Global attention to trauma
From 2002 to 2007, STAR workshops were held in Sierra Leone, Liberia, Guinea, Uganda, Burundi and South Sudan. In 2008, CJP graduates working in Myanmar requested STAR assistance following a devastating cyclone. Also upon request, STAR went to Mexico in 2009, and Northern Ireland, Bolivia and Haiti in 2010 (for more on the work in Haiti, see this article).
The geographic spread of STAR has also occurred domestically. In Massachusetts, Beverly Prestwood-Taylor, a United Church of Christ minister and trauma-specialist who has taken courses at CJP, adapted STAR for veterans and their supporters into a two-day program called the Journey Home from War (see article).
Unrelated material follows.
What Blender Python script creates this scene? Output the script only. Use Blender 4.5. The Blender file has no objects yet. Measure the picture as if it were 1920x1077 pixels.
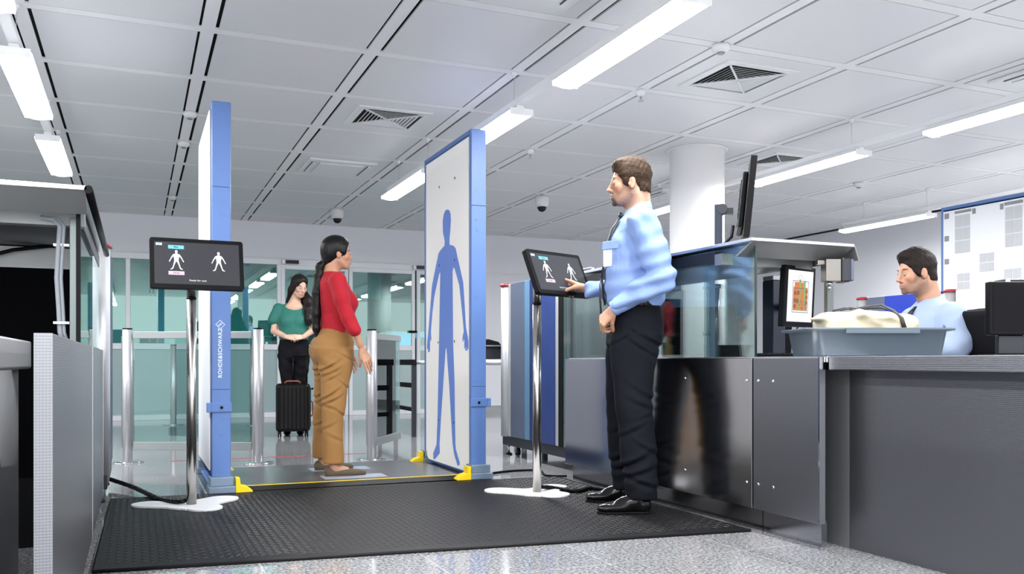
import bpy, bmesh, math, random
import numpy as np
from mathutils import Vector, Matrix
random.seed(7)
rng = np.random.RandomState(5)
PI = math.pi
C = bpy.context.scene.collection
F, HOR, HC = 1667.0, 678.0, 0.80
YAW = math.radians(22.9)
SA, CA = math.sin(YAW), math.cos(YAW)
CEIL = 2.80

def W(lat, D, z=0.0):
    """camera-axis offset (lateral, depth) on the floor plan -> world point"""
    return Vector((D*SA + lat*CA, D*CA - lat*SA, z))
def on_z(x, y, z):
    D = F*(HC - z)/(y - HOR) if z < HC else F*(z - HC)/(HOR - y)
    return W((x-960)/F*D, D, z)
def on_x(x, y, X):
    D = F*X/(CA*(x-255.0))
    return ((D - SA*X)/CA, HC + (HOR-y)*D/F)      # (Y, z)

# ------------------------------------------------------------------ materials
def lin(r, g, b):
    f = lambda c: (c/255/12.92) if c/255 <= .04045 else ((c/255+.055)/1.055)**2.4
    return (f(r), f(g), f(b), 1)
def mat(name, col, rough=.5, metal=0, spec=.5, bump=None, emit=None, coat=0, sheen=0, var=None, aniso=0, attr=None, sss=0, trans=0):
    m = bpy.data.materials.new(name); m.use_nodes = True
    nt = m.node_tree; N = nt.nodes; L = nt.links
    b = N['Principled BSDF']
    b.inputs['Base Color'].default_value = col
    b.inputs['Roughness'].default_value = rough
    b.inputs['Metallic'].default_value = metal
    b.inputs['Specular IOR Level'].default_value = spec
    b.inputs['Coat Weight'].default_value = coat
    b.inputs['Coat Roughness'].default_value = .1
    b.inputs['Sheen Weight'].default_value = sheen
    b.inputs['Transmission Weight'].default_value = trans
    if sss:
        b.inputs['Subsurface Weight'].default_value = sss
        b.inputs['Subsurface Radius'].default_value = (.02,.008,.004)
        b.inputs['Subsurface Scale'].default_value = .35
    if emit:
        b.inputs['Emission Color'].default_value = emit[0]
        b.inputs['Emission Strength'].default_value = emit[1]
    tc = N.new('ShaderNodeTexCoord')
    if attr:
        a = N.new('ShaderNodeAttribute'); a.attribute_name = attr
        L.new(a.outputs['Color'], b.inputs['Base Color'])
    if var:   # (scale xyz, detail, amount dark..light, col2)
        mp = N.new('ShaderNodeMapping'); mp.inputs['Scale'].default_value = var[0]
        L.new(tc.outputs['Object'], mp.inputs['Vector'])
        n = N.new('ShaderNodeTexNoise'); n.inputs['Scale'].default_value = 1; n.inputs['Detail'].default_value = var[1]
        L.new(mp.outputs['Vector'], n.inputs['Vector'])
        r = N.new('ShaderNodeValToRGB'); r.color_ramp.elements[0].color = col; r.color_ramp.elements[1].color = var[2]
        r.color_ramp.elements[0].position = var[3] if len(var) > 3 else .35; r.color_ramp.elements[1].position = var[4] if len(var) > 4 else .65
        L.new(n.outputs['Fac'], r.inputs['Fac']); L.new(r.outputs['Color'], b.inputs['Base Color'])
    if bump:  # (scale xyz, strength, distance, kind)
        mp = N.new('ShaderNodeMapping'); mp.inputs['Scale'].default_value = bump[0]
        L.new(tc.outputs['Object'], mp.inputs['Vector'])
        kind = bump[3] if len(bump) > 3 else 'noise'
        if kind == 'noise':
            t = N.new('ShaderNodeTexNoise'); t.inputs['Scale'].default_value = 1; t.inputs['Detail'].default_value = 3; out = t.outputs['Fac']
        else:
            t = N.new('ShaderNodeTexVoronoi'); t.inputs['Scale'].default_value = 1; t.inputs['Randomness'].default_value = 0 if kind == 'grid' else 1
            out = t.outputs['Distance']
        L.new(mp.outputs['Vector'], t.inputs['Vector'])
        bp = N.new('ShaderNodeBump'); bp.inputs['Strength'].default_value = bump[1]; bp.inputs['Distance'].default_value = bump[2]
        L.new(out, bp.inputs['Height']); L.new(bp.outputs['Normal'], b.inputs['Normal'])
    return m
def glass_mat(name, tint, refl=1.0, edge=.0):
    m = bpy.data.materials.new(name); m.use_nodes = True
    nt = m.node_tree; N = nt.nodes; L = nt.links
    for n in list(N): N.remove(n)
    o = N.new('ShaderNodeOutputMaterial'); mx = N.new('ShaderNodeMixShader')
    t = N.new('ShaderNodeBsdfTransparent'); t.inputs['Color'].default_value = tint
    g = N.new('ShaderNodeBsdfGlossy'); g.inputs['Roughness'].default_value = .01; g.inputs['Color'].default_value = (.9,1,.98,1)
    fr = N.new('ShaderNodeFresnel'); fr.inputs['IOR'].default_value = 1.5
    mu = N.new('ShaderNodeMath'); mu.operation = 'MULTIPLY'; mu.inputs[1].default_value = refl; mu.use_clamp = True
    L.new(fr.outputs[0], mu.inputs[0]); L.new(mu.outputs[0], mx.inputs[0])
    L.new(t.outputs[0], mx.inputs[1]); L.new(g.outputs[0], mx.inputs[2]); L.new(mx.outputs[0], o.inputs[0])
    return m
def emis(name, col, s): return mat(name, (0.02,0.02,0.02,1), .4, emit=(col, s))

M = {}
def steel(name, c, rough, sc=170, st=.25):
    return mat(name, c, rough, 1, bump=((sc,sc,sc), st, .002, 'grid'))
M['steel_dots'] = steel('patterned_stainless', (.29,.30,.325,1), .32, 150, .28)
M['steel_dark'] = mat('dark_patterned_stainless', (.145,.15,.165,1), .40, .85, bump=((150,150,150), .5, .002, 'grid'))
M['steel'] = mat('brushed_stainless', (.58,.59,.61,1), .26, 1, bump=((3,3,260), .06, .002))
M['steel_smooth'] = mat('smooth_stainless', (.40,.40,.42,1), .17, 1, bump=((2.2,2.2,1.1), .12, .02))
M['steel_pole'] = mat('polished_tube', (.52,.50,.48,1), .22, 1)
M['chrome'] = mat('chrome', (.75,.76,.78,1), .07, 1)
M['alu'] = mat('satin_aluminium', (.56,.57,.59,1), .42, .7)
M['alu_dark'] = mat('grey_aluminium', (.30,.31,.32,1), .4, .8)
M['white'] = mat('white_lacquer', (.72,.73,.74,1), .4)
M['rail_grey'] = mat('rail_aluminium', (.36,.39,.39,1), .42, .5)
M['white_metal'] = mat('white_powder_coat', (.78,.80,.84,1), .4)
M['wall'] = mat('wall_paint', lin(224,226,232), .75, bump=((120,120,120), .08, .002))
M['wall_teal'] = mat('teal_wall_paint', (.11,.30,.29,1), .6)
M['back_dark'] = mat('dark_green_wall', (.02,.05,.04,1), .5)
M['ceil_panel'] = mat('ceiling_panel', (.74,.74,.75,1), .46, .18, bump=((2.2,2.2,2.2), .10, .05))
M['ceil_run'] = mat('ceiling_runner', (.80,.80,.805,1), .55, .1)
M['black_void'] = mat('shade_black', (.004,.004,.005,1), .9)  # black that stands in for shade in gaps and behind slats
M['blue'] = mat('scanner_blue', lin(84,116,174), .42, 0, bump=((260,260,260), .35, .001))
M['blue_bright'] = mat('silhouette_blue', lin(100,134,215), .4)
M['panel_white'] = mat('scanner_white', (.93,.93,.91,1), .35, bump=((220,220,220), .15, .001))
M['base_grey'] = mat('base_grey', lin(122,140,160), .4, .3)
M['yellow'] = mat('safety_yellow', lin(240,205,10), .4)
M['black'] = mat('black_plastic', (.003,.003,.004,1), .45, 0, .12)
M['black_matte'] = mat('black_matte', (.005,.005,.007,1), .75, 0, .12)
M['black_gloss'] = mat('black_gloss', (.004,.004,.005,1), .14, 0, .35)
M['curtain'] = mat('black_curtain', (.002,.002,.003,1), .85, 0, .05)
M['rubber'] = mat('dark_rubber', (.008,.008,.009,1), .6, 0, .2)
M['navy'] = mat('navy_panel', lin(28,44,92), .35, .1)
M['navy_dot'] = mat('navy_perforated_panel', lin(32,52,110), .4, .1, bump=((60,60,60), .3, .003, 'grid'))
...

Donna Minter, a STAR alumna from Minnesota, returned home to found the Minnesota Peacebuilding Leadership Academy, which has hosted six STAR trainings since 2010 (see article).
Since she took over as director, Barge estimates that one-third of STAR trainings have taken place at EMU, one-third have been held elsewhere in the United States, and one-third have happened overseas. The total number people who’ve taken STAR trainings over the past 11 years is difficult to determine, given the proliferation of off-site trainings. What is certain is this: hundreds of individual STAR trainings have taken place on five continents, reaching thousands of people directly and rippling out far more broadly yet, as participants use the trauma-awareness and resilience principles in their personal and professional lives.
Rick Augsburger, whose phone call to CJP days after 9/11 led to the creation of STAR, says the disaster-relief community today is far better prepared to recognize and address the psychological impacts of disasters. While STAR can’t take full credit for that, it played an early and important role in introducing trauma awareness to these groups, says Augsburger, now the managing director of the KonTerra group, a consulting firm based in Washington D.C. that focuses on improving clarity, resilience and learning in domestic and international organizations. Growing awareness of and interest in trauma-related issues extends beyond disaster-relief agencies (see article).
“Because of the work we’ve done over the last 18 years here, people have started to pay attention to trauma,” says Barry Hart. “The major funders out there are becoming more and more aware of the need to incorporate trauma elements into the larger peacebuilding framework.”
Looking ahead, this new, wider interest in trauma awareness represents an opportunity for STAR to provide consultation, trainings and workshops to equip organizations with staff who are able to do trauma-sensitive programming (see article). “As more individuals want to share STAR with others, the program is facing the challenge of making sure that what others call STAR includes the complex mix of psychosocial trauma healing, restorative justice and conflict transformation components that make STAR unique,” says Jayne Docherty, incoming program director for CJP. “We’re working on a process for certifying STAR trainers and practitioners that will be available to students in the MA program as well as to other individuals.”